Yes but cameras can make or give you a better picture of your target. Then only the gun can target towards the right spot easily.
@Johnathan Selin: Good and fair enough but how do you plan to monitor it ? It wont be that easy
Living in a country where gun ownership isn’t really much of a thing, unless you’re a farmer, I’m not that qualified to say, but I also wonder if a camera is something that people are after. Who looks at their gun and asks ‘Shooting that deer with my rifle was fun, but what I’d really love to do is shoot a beautiful portrait of him’?
@Robert Brown: True that is something which gives pleasure to the mind. Anyway the way you handle the equipment is the key. Anything can be used for good and bad both.
I don’t think you get too many hunters turning in guns during a buy back. Most often it is people who have inherited guns or bought them for self/home defense and had a change of heart. They don’t know enough about the guns to go out and sell them or barter with a gun dealer so the gun by backs are much easier for them and it avoids things like them selling to a stranger who probably can not buy one legally through a firearms dealer.
@Mike Clauss – I too feel its a good way of reducing the wepons public has, some of them might not be willing to exchange, but some of them would.

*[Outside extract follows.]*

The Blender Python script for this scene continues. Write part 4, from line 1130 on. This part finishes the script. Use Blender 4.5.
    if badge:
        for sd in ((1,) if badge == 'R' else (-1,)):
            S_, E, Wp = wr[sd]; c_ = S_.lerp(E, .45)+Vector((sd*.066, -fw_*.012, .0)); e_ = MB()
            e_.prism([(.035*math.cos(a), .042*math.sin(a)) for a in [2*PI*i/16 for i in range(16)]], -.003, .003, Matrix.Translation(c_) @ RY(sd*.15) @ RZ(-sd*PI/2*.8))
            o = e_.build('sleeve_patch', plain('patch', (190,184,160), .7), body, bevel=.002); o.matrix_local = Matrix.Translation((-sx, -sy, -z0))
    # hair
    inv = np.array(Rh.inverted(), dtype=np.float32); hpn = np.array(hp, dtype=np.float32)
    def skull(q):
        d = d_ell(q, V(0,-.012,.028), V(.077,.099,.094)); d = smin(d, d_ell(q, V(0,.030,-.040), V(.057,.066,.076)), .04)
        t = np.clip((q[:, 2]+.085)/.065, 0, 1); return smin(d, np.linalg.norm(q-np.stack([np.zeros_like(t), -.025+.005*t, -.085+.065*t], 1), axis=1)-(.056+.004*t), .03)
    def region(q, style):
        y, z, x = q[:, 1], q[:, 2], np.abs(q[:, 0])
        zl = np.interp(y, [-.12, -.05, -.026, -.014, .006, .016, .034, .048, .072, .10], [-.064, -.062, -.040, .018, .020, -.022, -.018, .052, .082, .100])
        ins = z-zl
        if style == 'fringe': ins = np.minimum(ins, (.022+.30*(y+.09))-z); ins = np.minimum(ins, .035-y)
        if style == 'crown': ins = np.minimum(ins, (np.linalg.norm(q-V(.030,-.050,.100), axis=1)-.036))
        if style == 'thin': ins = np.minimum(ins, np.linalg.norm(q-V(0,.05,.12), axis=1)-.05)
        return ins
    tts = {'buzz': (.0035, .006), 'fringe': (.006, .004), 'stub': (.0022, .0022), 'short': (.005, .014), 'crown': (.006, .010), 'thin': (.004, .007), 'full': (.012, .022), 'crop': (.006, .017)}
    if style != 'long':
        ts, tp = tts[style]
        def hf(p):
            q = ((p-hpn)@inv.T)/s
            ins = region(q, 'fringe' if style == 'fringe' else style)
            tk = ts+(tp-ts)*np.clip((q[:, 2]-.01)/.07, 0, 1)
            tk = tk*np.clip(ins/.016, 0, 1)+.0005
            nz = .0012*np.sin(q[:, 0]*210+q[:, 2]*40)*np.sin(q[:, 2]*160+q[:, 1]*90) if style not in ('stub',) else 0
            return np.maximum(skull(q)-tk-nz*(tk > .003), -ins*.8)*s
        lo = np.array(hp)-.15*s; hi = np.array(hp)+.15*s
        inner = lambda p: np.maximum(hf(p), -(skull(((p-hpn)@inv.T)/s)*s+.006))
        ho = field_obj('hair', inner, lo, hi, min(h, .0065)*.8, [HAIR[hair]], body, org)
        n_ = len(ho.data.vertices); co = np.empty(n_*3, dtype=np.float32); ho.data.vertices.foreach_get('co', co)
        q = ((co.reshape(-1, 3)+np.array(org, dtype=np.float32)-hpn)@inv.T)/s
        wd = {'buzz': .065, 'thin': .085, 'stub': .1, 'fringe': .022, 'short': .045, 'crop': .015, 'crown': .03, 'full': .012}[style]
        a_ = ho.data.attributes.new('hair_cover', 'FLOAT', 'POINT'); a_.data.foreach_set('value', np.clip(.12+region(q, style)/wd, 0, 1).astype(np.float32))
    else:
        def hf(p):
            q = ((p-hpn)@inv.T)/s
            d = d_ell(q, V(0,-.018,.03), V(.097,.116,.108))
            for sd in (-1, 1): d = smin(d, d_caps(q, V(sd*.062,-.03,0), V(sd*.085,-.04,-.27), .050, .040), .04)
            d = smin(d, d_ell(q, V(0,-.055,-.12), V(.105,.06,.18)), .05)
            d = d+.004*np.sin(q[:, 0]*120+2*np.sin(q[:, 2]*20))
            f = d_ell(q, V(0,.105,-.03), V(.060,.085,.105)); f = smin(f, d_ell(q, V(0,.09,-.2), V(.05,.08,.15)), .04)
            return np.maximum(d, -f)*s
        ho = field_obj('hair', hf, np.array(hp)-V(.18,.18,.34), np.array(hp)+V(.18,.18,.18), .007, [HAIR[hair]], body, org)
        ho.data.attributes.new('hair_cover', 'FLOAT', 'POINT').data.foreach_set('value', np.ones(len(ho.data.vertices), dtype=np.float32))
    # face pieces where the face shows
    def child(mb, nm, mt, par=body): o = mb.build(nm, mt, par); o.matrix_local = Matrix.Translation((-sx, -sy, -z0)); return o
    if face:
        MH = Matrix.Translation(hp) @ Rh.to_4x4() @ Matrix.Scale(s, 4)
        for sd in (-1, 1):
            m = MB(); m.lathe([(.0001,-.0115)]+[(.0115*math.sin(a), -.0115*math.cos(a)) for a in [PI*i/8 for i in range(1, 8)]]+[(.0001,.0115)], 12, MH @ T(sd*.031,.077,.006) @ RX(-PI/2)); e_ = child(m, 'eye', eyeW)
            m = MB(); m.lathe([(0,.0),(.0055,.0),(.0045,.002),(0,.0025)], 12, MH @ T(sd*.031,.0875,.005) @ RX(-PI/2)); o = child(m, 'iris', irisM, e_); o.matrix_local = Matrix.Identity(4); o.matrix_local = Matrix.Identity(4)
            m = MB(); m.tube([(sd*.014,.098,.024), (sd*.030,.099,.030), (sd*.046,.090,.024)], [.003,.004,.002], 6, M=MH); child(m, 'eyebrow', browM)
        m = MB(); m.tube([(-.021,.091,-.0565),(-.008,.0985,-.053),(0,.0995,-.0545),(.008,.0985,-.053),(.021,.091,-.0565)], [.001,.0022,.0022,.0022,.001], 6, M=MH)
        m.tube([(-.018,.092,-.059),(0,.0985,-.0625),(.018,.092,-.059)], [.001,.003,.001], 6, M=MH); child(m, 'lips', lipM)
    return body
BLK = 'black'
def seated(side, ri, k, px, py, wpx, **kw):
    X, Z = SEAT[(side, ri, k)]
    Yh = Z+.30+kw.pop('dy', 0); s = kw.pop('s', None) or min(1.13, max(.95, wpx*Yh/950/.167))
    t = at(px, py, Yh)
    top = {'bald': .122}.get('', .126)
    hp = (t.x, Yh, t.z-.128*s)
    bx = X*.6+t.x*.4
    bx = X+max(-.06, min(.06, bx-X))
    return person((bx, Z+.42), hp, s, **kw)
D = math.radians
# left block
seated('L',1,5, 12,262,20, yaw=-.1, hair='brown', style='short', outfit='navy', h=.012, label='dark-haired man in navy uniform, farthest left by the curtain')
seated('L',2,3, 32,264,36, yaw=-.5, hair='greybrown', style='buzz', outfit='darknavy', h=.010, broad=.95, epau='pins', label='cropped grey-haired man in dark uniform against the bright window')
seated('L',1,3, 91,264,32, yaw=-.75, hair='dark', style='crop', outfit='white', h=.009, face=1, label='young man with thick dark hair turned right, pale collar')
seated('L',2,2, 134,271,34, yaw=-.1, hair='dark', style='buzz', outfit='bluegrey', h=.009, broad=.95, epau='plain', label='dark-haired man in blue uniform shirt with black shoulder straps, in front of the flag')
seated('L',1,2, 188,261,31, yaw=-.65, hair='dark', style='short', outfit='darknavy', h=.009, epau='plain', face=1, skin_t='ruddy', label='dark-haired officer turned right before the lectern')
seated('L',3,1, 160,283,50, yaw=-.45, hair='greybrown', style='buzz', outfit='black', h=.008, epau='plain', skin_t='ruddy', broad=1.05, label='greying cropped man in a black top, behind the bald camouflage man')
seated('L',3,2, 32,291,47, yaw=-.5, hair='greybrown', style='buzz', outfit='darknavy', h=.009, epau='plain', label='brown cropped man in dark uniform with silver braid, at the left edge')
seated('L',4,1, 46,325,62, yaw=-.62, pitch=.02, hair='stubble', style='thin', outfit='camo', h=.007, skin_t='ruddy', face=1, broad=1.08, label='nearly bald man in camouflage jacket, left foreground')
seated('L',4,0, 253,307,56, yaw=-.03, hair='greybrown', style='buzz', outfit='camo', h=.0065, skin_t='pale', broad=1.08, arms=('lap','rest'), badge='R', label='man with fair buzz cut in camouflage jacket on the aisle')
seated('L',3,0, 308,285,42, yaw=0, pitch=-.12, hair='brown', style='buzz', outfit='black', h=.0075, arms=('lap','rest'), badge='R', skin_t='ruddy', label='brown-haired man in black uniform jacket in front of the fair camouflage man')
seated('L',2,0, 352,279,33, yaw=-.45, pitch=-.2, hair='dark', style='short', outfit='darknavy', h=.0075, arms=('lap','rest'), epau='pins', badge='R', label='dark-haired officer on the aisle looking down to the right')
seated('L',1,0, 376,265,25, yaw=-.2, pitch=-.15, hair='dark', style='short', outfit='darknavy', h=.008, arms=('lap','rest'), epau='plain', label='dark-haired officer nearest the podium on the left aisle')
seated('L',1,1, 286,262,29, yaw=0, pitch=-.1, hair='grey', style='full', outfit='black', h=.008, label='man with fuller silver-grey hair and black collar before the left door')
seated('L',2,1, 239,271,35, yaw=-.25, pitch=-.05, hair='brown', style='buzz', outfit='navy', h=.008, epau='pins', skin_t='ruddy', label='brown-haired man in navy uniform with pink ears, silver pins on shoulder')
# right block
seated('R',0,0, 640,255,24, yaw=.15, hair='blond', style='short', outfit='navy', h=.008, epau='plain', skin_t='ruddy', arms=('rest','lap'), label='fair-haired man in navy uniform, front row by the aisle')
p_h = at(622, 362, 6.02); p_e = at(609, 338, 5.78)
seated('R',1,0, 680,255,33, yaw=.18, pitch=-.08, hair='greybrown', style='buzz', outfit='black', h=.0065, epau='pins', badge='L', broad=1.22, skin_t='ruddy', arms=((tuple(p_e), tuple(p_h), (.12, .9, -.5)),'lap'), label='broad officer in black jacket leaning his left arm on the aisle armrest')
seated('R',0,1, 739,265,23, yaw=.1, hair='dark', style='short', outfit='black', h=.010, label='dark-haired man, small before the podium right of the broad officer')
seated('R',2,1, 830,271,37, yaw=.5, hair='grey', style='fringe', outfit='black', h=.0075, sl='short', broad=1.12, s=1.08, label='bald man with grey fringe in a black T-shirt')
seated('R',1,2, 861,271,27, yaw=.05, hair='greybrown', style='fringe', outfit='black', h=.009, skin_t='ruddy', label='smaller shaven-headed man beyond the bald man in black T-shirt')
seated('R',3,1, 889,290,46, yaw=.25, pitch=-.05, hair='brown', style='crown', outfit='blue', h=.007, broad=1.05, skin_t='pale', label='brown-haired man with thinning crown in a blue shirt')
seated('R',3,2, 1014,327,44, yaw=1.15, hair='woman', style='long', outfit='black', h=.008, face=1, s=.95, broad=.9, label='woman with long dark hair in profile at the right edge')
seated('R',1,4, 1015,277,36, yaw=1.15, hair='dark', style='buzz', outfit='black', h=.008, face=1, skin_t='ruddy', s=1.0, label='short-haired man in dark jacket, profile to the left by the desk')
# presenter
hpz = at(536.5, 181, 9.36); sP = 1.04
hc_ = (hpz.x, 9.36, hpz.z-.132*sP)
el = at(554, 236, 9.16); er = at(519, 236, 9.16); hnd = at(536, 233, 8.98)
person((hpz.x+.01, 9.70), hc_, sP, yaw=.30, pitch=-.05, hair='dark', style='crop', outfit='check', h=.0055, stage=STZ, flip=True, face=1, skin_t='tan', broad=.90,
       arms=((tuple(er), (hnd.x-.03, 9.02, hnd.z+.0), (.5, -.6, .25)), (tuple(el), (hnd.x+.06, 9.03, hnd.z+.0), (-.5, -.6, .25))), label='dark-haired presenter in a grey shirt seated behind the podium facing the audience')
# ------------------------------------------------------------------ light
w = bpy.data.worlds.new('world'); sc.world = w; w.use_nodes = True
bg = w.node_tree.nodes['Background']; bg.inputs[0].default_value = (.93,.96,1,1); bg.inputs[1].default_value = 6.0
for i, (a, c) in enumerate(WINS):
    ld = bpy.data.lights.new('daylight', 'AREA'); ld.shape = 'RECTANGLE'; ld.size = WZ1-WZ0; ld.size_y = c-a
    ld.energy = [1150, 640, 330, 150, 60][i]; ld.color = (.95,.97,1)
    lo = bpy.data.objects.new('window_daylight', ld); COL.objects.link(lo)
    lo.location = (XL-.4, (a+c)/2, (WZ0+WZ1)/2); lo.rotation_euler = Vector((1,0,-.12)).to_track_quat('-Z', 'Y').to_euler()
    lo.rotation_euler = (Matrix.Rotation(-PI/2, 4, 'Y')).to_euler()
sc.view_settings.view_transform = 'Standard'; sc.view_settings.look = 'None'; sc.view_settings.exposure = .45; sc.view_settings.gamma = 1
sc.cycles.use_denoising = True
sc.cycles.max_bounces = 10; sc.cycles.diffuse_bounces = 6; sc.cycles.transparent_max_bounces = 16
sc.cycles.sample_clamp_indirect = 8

@manashi – that’s a good one, that’s the reason why we buy back their Guns so that they don’t get any chance of pulling the trigger on someone.
@Robert Brown – the need of a camera to a person who possessed a gud is questionable. But its atleast something for them.
@N De Silva – yes anything could be used fir both bad and good, but what bad things do you think of when you think of a camera. Well its certianly better than a gun.
@Mike Clauss – what do the do with the guns they buy back? Do they hand it over to the government?
Are there other ways to get rid of guns legally? Say, there’s no buy backs going on where I live, is there some kind of ‘dump’ that I take my gun to when I don’t want it anymore? Presumably you can’t just throw it in the bin in case it gets into the wrong hands?
Most police departments will let you have the guns removed from your home by officers but who wants to have the neighbors talking when a patrol car rolls up and spends an hour at your home? You can also sell them to authorized gun dealers but if it’s not licensed to you they typically can’t buy it from you as they have to do the same checks on a gun that the police department would do and that gets expensive for them.
safeNsane i feel that best way for removal of guns is definitely buy back. But I also think that where there is legal way people do not want to waste money they have spent in buying a gun illegally. What they will do is to sell it to that dealer who gives them more money and thats it, no checks and queries. At least that what I have witnessed here. I feel if buyback is offering good amount to those illegal gun keepers I think it will have more chance of motivating the people to hand it in.
Rob you got me thinking there. I am really surprised at not knowing any other way legally then buy back. I just thought of handing over my gun to a friend for few bucks and may be to a legal store with permit. But I think buy back will be the most secure and safe option.